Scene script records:
::::
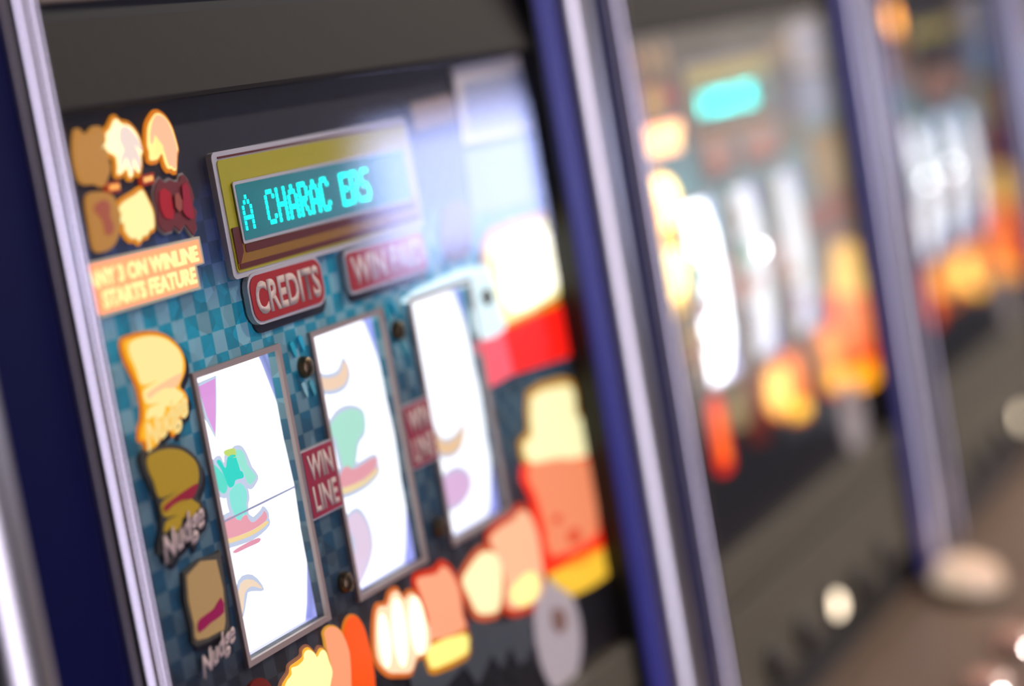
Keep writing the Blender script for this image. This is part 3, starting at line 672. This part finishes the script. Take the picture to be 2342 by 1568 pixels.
# wide unseen warm panel, added to mirror a beige haze in the farther machines
panel_root = bpy.data.objects.new('added_warm_panel', None); COL.objects.link(panel_root); panel_root.location = (6.15, -1.85, 0.35)
tag(panel_root, kind='structure')
WARM_GLOW = mat('warm_panel_glow', '#807468', 0.3, emit='#c8bcae', power=1.5)
for k in range(4):
    put('pane', box('vpane%d' % k, -1.38+0.7*k, -0.72+0.7*k, 0.002, 0.012, 0.02, 1.58), WARM_GLOW, panel_root)
put('panel_frame', boxes('vframe', [(-1.44, 1.44, 0, .04, 1.58, 1.64), (-1.44, 1.44, 0, .04, -.04, 0.02), (-1.44, -1.38, 0, .04, 0.02, 1.58), (1.38, 1.44, 0, .04, 0.02, 1.58)] + [(-0.72+0.7*k, -0.68+0.7*k, 0, .04, 0.02, 1.58) for k in range(3)]), SILVER, panel_root)

# machines: the row
M1 = {k: v for k, v in ALL.items()}; M1.pop('bottle'); M1['hand_d'] = 0.38; M1['hand_e'] = 0.35; M1['any'] = 1.2  # two left hand shapes glow faintly to imitate spill from neighbouring lamps
machine(-0.6, 'slot machine at far left, only its silver edge strip in view', {'any': 1}, (0.6, 0.6, 0.6), True, 0)
machine(0.0, 'nearest slot machine, in focus, with CREDITS sign and three lit reels', M1, (1.8, 1.7, 1.8), True, 0)
machine(0.6, 'blurred slot machine with turquoise display and overexposed first reel', {'any': 2.6, 'nudge1': 5.0, 'nudge2': 4.0, 'hand_c': 0.5, 'bottle': 1.8, 'thumb_a': 1.8, 'bar_a': 2, 'fist_a': 1.6, 'fig_body': 1.8, 'fig_base': 2.6, 'fig_top': 1.4, 'thumb_b': 1.8}, (6.0, 1.7, 1.5), 2, 2, [(-0.028, 1.306), (-0.065, 1.253), (-0.145, 1.248)])
machine(1.2, 'blurred slot machine with dark display, pale reels and orange lamps', {'hand_b': 7, 'fig_body': 2, 'fig_top': 1.6, 'fig_base': 2.4, 'fist_a': 2.6, 'thumb_a': 2.4, 'bar_a': 3, 'cream': 2, 'fing_a': 2, 'bottle': 2, 'thumb_b': 2}, (3.2, 3.2, 3.0), False, 3, [(-0.160, 1.352), (-0.058, 1.350), (-0.124, 1.302), (-0.026, 1.303)])
machine(1.8, 'farthest slot machine, cut off by the right edge of the picture', {'any': 1}, (0.6, 0.6, 0.6), False, 0)

# ceiling downlights
LENS = mat('downlight_lens', '#ffffff', 0.4, emit=(1.0, 0.88, 0.76), power=14.0)
for i, (lx, ly) in enumerate(LAMPS):
    r = bpy.data.objects.new('downlight', None); COL.objects.link(r); r.location = (lx, ly, 2.6)
    tag(r, ['leftmost', 'second', 'third', 'rightmost'][i] + ' round white ceiling downlight above the aisle', 'ceiling light', 'ceiling downlights')
    put('trim_ring', lathe('dl_ring', [(0.15, 0.0), (0.15, -0.012), (0.135, -0.02), (0.12, -0.012), (0.12, 0.0)], (0, 0, 0), (0, 0, 1), 32), SILVER, r)
    put('lens', lathe('dl_lens', [(0.119, 0.0), (0.119, -0.01), (0.06, -0.013), (0.0, -0.014)], (0, 0, 0), (0, 0, 1), 32), LENS, r)

# lit panels on the opposite wall, seen mirrored in the glass
def lightbox(name, x0, x1, z0, z1, col, power, label):
    r = bpy.data.objects.new(name, None); COL.objects.link(r); r.location = ((x0+x1)/2, -1.85, z0)
    tag(r, label, 'lit sign')
    hx = (x1-x0)/2; h = z1-z0
    put('frame', boxes(name + 'f', [(-hx-.03, hx+.03, 0, .06, h, h+.03), (-hx-.03, hx+.03, 0, .06, -.03, 0), (-hx-.03, -hx, 0, .06, 0, h), (hx, hx+.03, 0, .06, 0, h)]), SILVER, r)
    put('diffuser', box(name + 'd', -hx, hx, 0.001, 0.05, 0.0, h), lamp(col, power), r)
lightbox('wall_lightbox', 3.20, 4.30, 1.09, 1.41, '#b8c4ff', 10.0, 'pale blue lit sign mirrored in the nearest machine\'s glass')
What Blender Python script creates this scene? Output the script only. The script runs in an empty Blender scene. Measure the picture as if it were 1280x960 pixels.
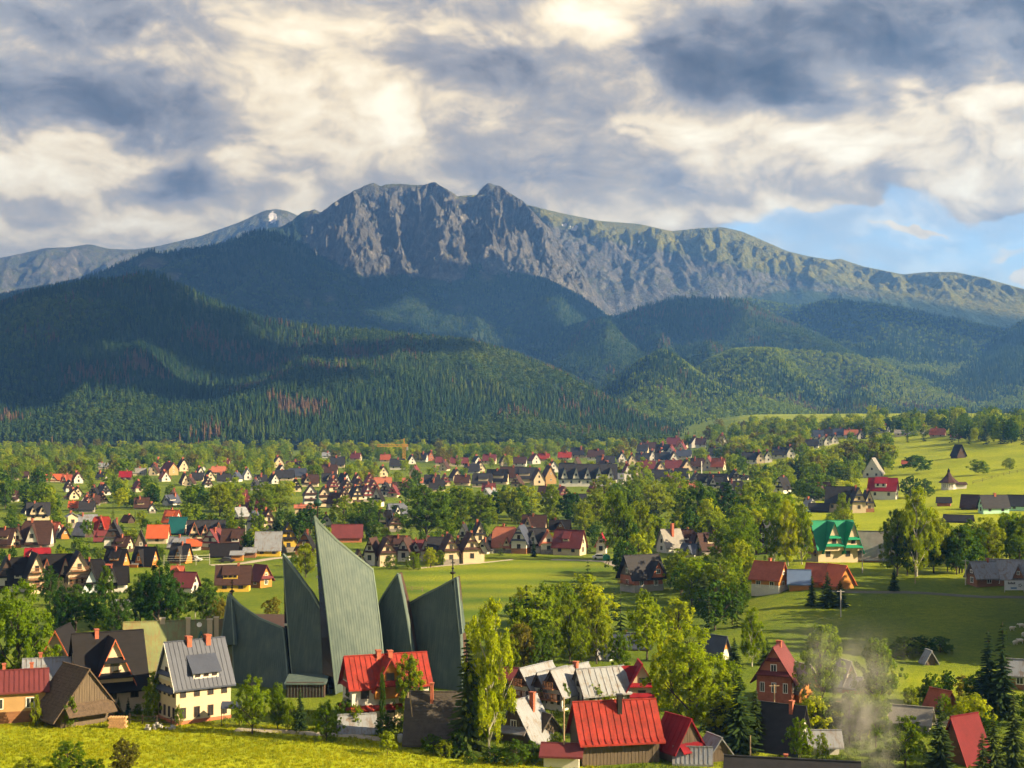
import bpy, math, random
import numpy as np
from mathutils import Vector
R = math.radians
random.seed(7)
SC = bpy.context.scene
COL = SC.collection

# ------------------------------------------------------------------ camera
F = 1860.0            # focal length in photograph pixels (1280 wide)
CAMZ = 40.0
PITCH = math.atan(40 / F)
cam = bpy.data.cameras.new('camera')
cam.sensor_width = 36.0
cam.lens = 36.0 * F / 1280.0
cam.clip_start = 1.0
cam.clip_end = 60000.0
camo = bpy.data.objects.new('camera', cam)
COL.objects.link(camo)
camo.location = (0, 0, CAMZ)
camo.rotation_euler = (math.pi / 2 + PITCH, 0, 0)
SC.camera = camo

# ------------------------------------------------------------------ sun, sky, exposure
SUN_EL = 26.0
SUN_AZ = 17.0         # degrees behind the picture plane, sun on the right
sv = Vector((math.cos(R(SUN_EL)) * math.cos(R(SUN_AZ)), -math.cos(R(SUN_EL)) * math.sin(R(SUN_AZ)), math.sin(R(SUN_EL))))
sl = bpy.data.lights.new('sun', 'SUN')
sl.energy = 5.0
sl.angle = R(0.5)
sl.color = (1.0, 0.77, 0.44)
so = bpy.data.objects.new('sun', sl)
COL.objects.link(so)
so.rotation_euler = (-sv).to_track_quat('-Z', 'Y').to_euler()
so.location = (400, -200, 300)

SC.view_settings.view_transform = 'Standard'
SC.view_settings.look = 'None'
SC.view_settings.gamma = 1.0
SC.view_settings.use_curve_mapping = False
SC.view_settings.exposure = 1.85
SC.render.engine = 'CYCLES'
SC.cycles.use_denoising = True
SC.cycles.max_bounces = 5
SC.cycles.diffuse_bounces = 2
SC.cycles.glossy_bounces = 2
SC.cycles.transmission_bounces = 3
SC.cycles.transparent_max_bounces = 8
SC.cycles.volume_bounces = 0
SC.cycles.use_light_tree = False
SC.cycles.adaptive_threshold = 0.03
SC.cycles.caustics_reflective = False
SC.cycles.caustics_refractive = False


class NT:
    """small helper for node trees"""
    def __init__(s, tree):
        s.t = tree
        s.n = tree.nodes
        s.l = tree.links

    def node(s, kind, **kw):
        nd = s.n.new(kind)
        for k, v in kw.items():
            setattr(nd, k, v)
        return nd

    def put(s, sock, v):
        if isinstance(v, bpy.types.NodeSocket):
            s.l.new(v, sock)
        else:
            sock.default_value = v

    def math(s, op, a, b=None, c=None, clamp=False):
        nd = s.n.new('ShaderNodeMath')
        nd.operation = op
        nd.use_clamp = clamp
        for i, v in enumerate((a, b, c)):
            if v is not None:
                s.put(nd.inputs[i], v)
        return nd.outputs[0]

    def vmath(s, op, a, b=None):
        nd = s.n.new('ShaderNodeVectorMath')
        nd.operation = op
        s.put(nd.inputs[0], a)
        if b is not None:
            s.put(nd.inputs[1], b)
        return nd.outputs['Value'] if op in ('DOT_PRODUCT', 'LENGTH') else nd.outputs[0]

    def noise(s, vec, scale, detail=4.0, rough=0.55, dist=0.0, color=False):
        nd = s.n.new('ShaderNodeTexNoise')
        if vec is not None:
            s.l.new(vec, nd.inputs['Vector'])
        s.put(nd.inputs['Scale'], scale)
        nd.inputs['Detail'].default_value = detail
        nd.inputs['Roughness'].default_value = rough
        nd.inputs['Distortion'].default_value = dist
        return nd.outputs['Color' if color else 'Fac']

    def ramp(s, fac, stops, interp='LINEAR'):
        nd = s.n.new('ShaderNodeValToRGB')
        nd.color_ramp.interpolation = interp
        e = nd.color_ramp.elements
        while len(e) < len(stops):
            e.new(0.5)
        for el, (p, c) in zip(e, stops):
            el.position = p
            el.color = (*c, 1) if len(c) == 3 else c
        s.put(nd.inputs[0], fac)
        return nd.outputs[0]

    def mix(s, fac, a, b, blend='MIX'):
        nd = s.n.new('ShaderNodeMix')
        nd.data_type = 'RGBA'
        nd.blend_type = blend
        s.put(nd.inputs[0], fac)
        for i, v in ((6, a), (7, b)):
            if isinstance(v, tuple) and len(v) == 3:
                v = (*v, 1)
            s.put(nd.inputs[i], v)
        return nd.outputs[2]

    def smooth(s, v, lo, hi):
        nd = s.n.new('ShaderNodeMapRange')
        nd.interpolation_type = 'SMOOTHSTEP'
        s.put(nd.inputs[0], v)
        nd.inputs[1].default_value = lo
        nd.inputs[2].default_value = hi
        return nd.outputs[0]

    def mapping(s, vec, scale=(1, 1, 1), loc=(0, 0, 0), rot=(0, 0, 0)):
        nd = s.n.new('ShaderNodeMapping')
        s.l.new(vec, nd.inputs[0])
        nd.inputs['Location'].default_value = loc
        nd.inputs['Rotation'].default_value = rot
        nd.inputs['Scale'].default_value = scale
        return nd.outputs[0]


def px_dir(px, py):
    u = (px - 640) / F
    v = (480 - py) / F
    c, s_ = math.cos(PITCH), math.sin(PITCH)
    return Vector((u, c - v * s_, s_ + v * c))


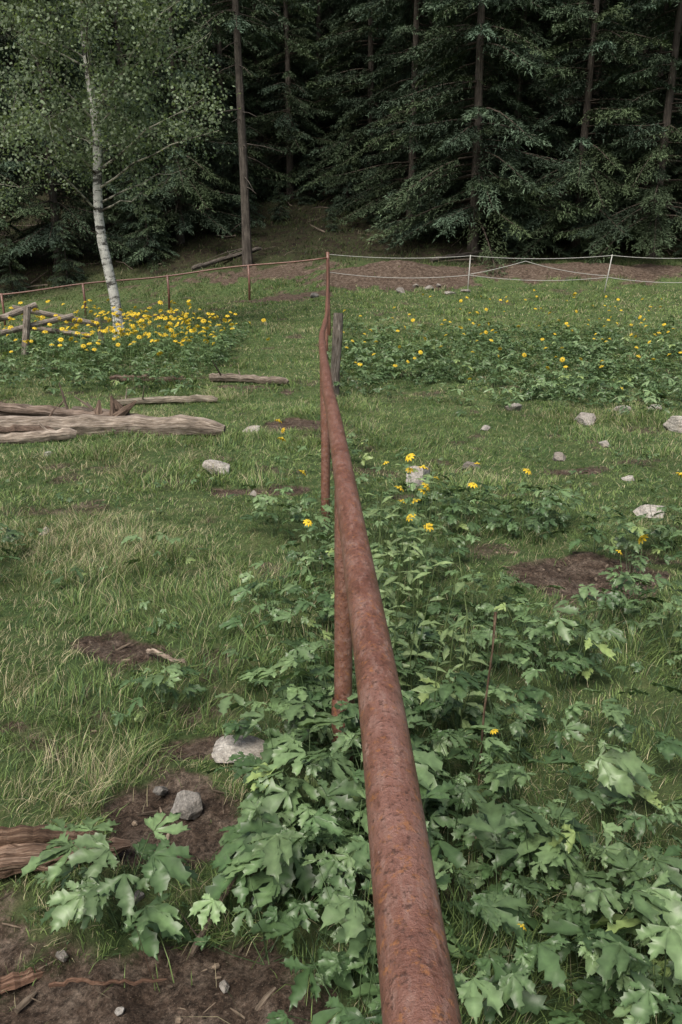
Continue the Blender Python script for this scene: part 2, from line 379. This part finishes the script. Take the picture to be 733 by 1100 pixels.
def flowers(bp,bg,x,y,h,size,leafp,lean=.05,fl=.036,nl=4):
    n=len(x); z=height(x,y); base=np.stack([x,y,z],1)
    top=base+np.stack([R.randn(n)*lean,R.randn(n)*lean,h],1)
    V,F,S=FP
    pitch=R.randn(n)*.5+.1; roll=R.randn(n)*.45
    sc=fl*size*(.75+.4*R.rand(n))
    v=V[None]*sc[:,None,None]; cy,sy,cx,sx=np.cos(roll),np.sin(roll),np.cos(pitch),np.sin(pitch)
    X_=v[...,0]*cy[:,None]+v[...,2]*sy[:,None]; Z_=-v[...,0]*sy[:,None]+v[...,2]*cy[:,None]
    Y_=v[...,1]*cx[:,None]-Z_*sx[:,None]; Z2=v[...,1]*sx[:,None]+Z_*cx[:,None]
    W=np.stack([X_,Y_,Z2],-1)+top[:,None,:]
    bp.add(W.reshape(-1,3),(np.arange(n)[:,None,None]*len(V)+F[None]).reshape(-1,3),np.tile(S,(n,1))*np.repeat(.8+.35*R.rand(n),len(V))[:,None])
    gc=np.tile(np.array([.12,.19,.07]),(n,1))
    stalks(bg,base,top,np.full(n,.0028)*size,gc,.012)
    m=n*nl; rep=np.repeat(np.arange(n),nl); t=.25+.6*R.rand(m)
    pos=base[rep]*(1-t[:,None])+top[rep]*t[:,None]; which=R.randint(0,len(leafp),m)
    for k,pr in enumerate(leafp):
        q=which==k
        if q.any():
            mm=q.sum(); stamp(bg,pr,pos[q],R.rand(mm)*6.28,-.5*R.rand(mm)+.1,R.randn(mm)*.3,.06*size[rep][q]*(1.3-t[q]),np.tile(np.array([.10,.165,.065]),(mm,1))*(.8+.4*R.rand(mm))[:,None])
bp=B();bg=B()
NF=[(.39,4.3,.78),(.50,4.6,.66),(.33,4.35,.60),(.42,4.2,.55),(.36,4.1,.50),(.47,4.4,.56),(.82,4.7,.52),(-.22,4.8,.6),(-.36,5.2,.72),(-.16,4.2,.45),(-.45,5.6,.75),(-.40,5.7,.68),
 (1.5,4.0,.35),(1.65,4.1,.4),(1.2,5.0,.55),(.95,5.4,.5),(.25,5.0,.62),(.44,3.9,.52),(.36,4.5,.5),(.62,4.9,.52),(2.2,5.0,.55),(2.4,5.3,.5),(.40,4.35,.70),(.46,4.25,.62)]
a=np.array(NF); flowers(bp,bg,a[:,0],a[:,1],a[:,2],np.full(len(a),1.),HI,.02,.031)
flowers(bp,bg,np.array([.42,.50]),np.array([1.5,2.3]),np.array([.30,.34]),np.array([1.,1.3]),HI,.0,.012)
n=30; x=.12+R.rand(n)*.4; y=2.6+R.rand(n)*2.2; z=height(x,y); base=np.stack([x,y,z],1); top=base+np.stack([R.randn(n)*.05,R.randn(n)*.05,.45+.35*R.rand(n)],1)
stalks(bg,base,top,np.full(n,.003),np.tile(np.array([.15,.20,.08]),(n,1)),.02)
nar=leafproto([0],[1.],[(0,.02),(.3,.13),(.5,.12),(.55,.16),(.8,.07),(1,0)],55)
rep=np.repeat(np.arange(n),8); t=(.15+.85*R.rand(len(rep)))[:,None]; pos=base[rep]*(1-t)+top[rep]*t; m=len(rep)
stamp(bg,nar,pos,R.rand(m)*6.28,-.7*R.rand(m)+.4,R.randn(m)*.3,.10*(.6+.6*R.rand(m)),(np.array([.13,.18,.075])*(.8+.5*R.rand(m))[:,None]))
bg.build('coneflower_stems',[M_leaf]); bp.build('coneflower_blossoms',[M_petal])

# meadow patches in the middle distance
b=B();bp=B()
x=R.rand(2800)*12-.1; y=9.6+R.rand(2800)*10
k=(R.rand(2800)<sstep(.36,.60,fbm(x,y,1.7,91,5)+.05)*(1-.8*sstep(16,19,y))*sstep(9.6,12.0,y+2.6*(fbm(x,y*0,2.,3)-.5)))&((x>.9)|(y>11.5)); x,y=x[k],y[k]
plants(b,x,y,.5+.6*R.rand(len(x)),8,LO,.30,.12)
xf,yf=x,y
x=-2.1-R.rand(1000)*8; y=10.9+R.rand(1000)*8; k=(R.rand(1000)<sstep(.34,.6,fbm(x,y,1.8,95,5)+.06)*sstep(10.9,13.2,y+2.5*(fbm(x,y*0,2.,4)-.5)))&(np.abs(x)<.62*y); x,y=x[k],y[k]
plants(b,x,y,.6+.55*R.rand(len(x)),8,LO,.34,.12)
q=R.rand(len(xf))<.09; flowers(bp,b,xf[q],yf[q],.30+.3*R.rand(q.sum()),np.full(q.sum(),1.1),LO,.06,.034,2)
x=2+R.rand(70)*9; y=15.5+R.rand(70)*8; flowers(bp,b,x,y,.25+.3*R.rand(70),np.full(70,1.2),LO,.06,.036,2)
x=-.2+R.rand(20)*3.5; y=14+R.rand(20)*5; k=np.abs(x+.25)>.3; flowers(bp,b,x[k],y[k],.3+.35*R.rand(k.sum()),np.full(k.sum(),1.2),LO,.06,.036,2)
x=-2.0-R.rand(90)*6; y=13+R.rand(90)*5; flowers(bp,b,x,y,.35+.3*R.rand(90),np.full(90,1.15),LO,.1,.038,2)
x=-3.7+.85*R.randn(230); y=15.3+.9*R.randn(230); flowers(bp,b,x,y,.40+.5*R.rand(230),np.full(230,1.25),LO,.12,.040,3)
x=-6.8+.9*R.randn(50); y=16.5+.8*R.randn(50); flowers(bp,b,x,y,.5+.4*R.rand(50),np.full(50,1.3),LO,.1,.040,2)
b.build('meadow_coneflower_patch',[M_leaf]); bp.build('meadow_yellow_flowers',[M_petal])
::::
WRITTEN REQUEST -> Nothing but the lines from the one containing "What Blender Python" through the one containing "SC.camera = camo" should be echoed, each exactly as it stands; pictures are excluded.

REPLY ->
What Blender Python script creates this scene? Output the script only. The script runs in an empty Blender scene. Measure the picture as if it were 1280x960 pixels.
import bpy, math, random
import numpy as np
from mathutils import Vector
R = math.radians
random.seed(7)
SC = bpy.context.scene
COL = SC.collection

# ------------------------------------------------------------------ camera
F = 1860.0            # focal length in photograph pixels (1280 wide)
CAMZ = 40.0
PITCH = math.atan(40 / F)
cam = bpy.data.cameras.new('camera')
cam.sensor_width = 36.0
cam.lens = 36.0 * F / 1280.0
cam.clip_start = 1.0
cam.clip_end = 60000.0
camo = bpy.data.objects.new('camera', cam)
COL.objects.link(camo)
camo.location = (0, 0, CAMZ)
camo.rotation_euler = (math.pi / 2 + PITCH, 0, 0)
SC.camera = camo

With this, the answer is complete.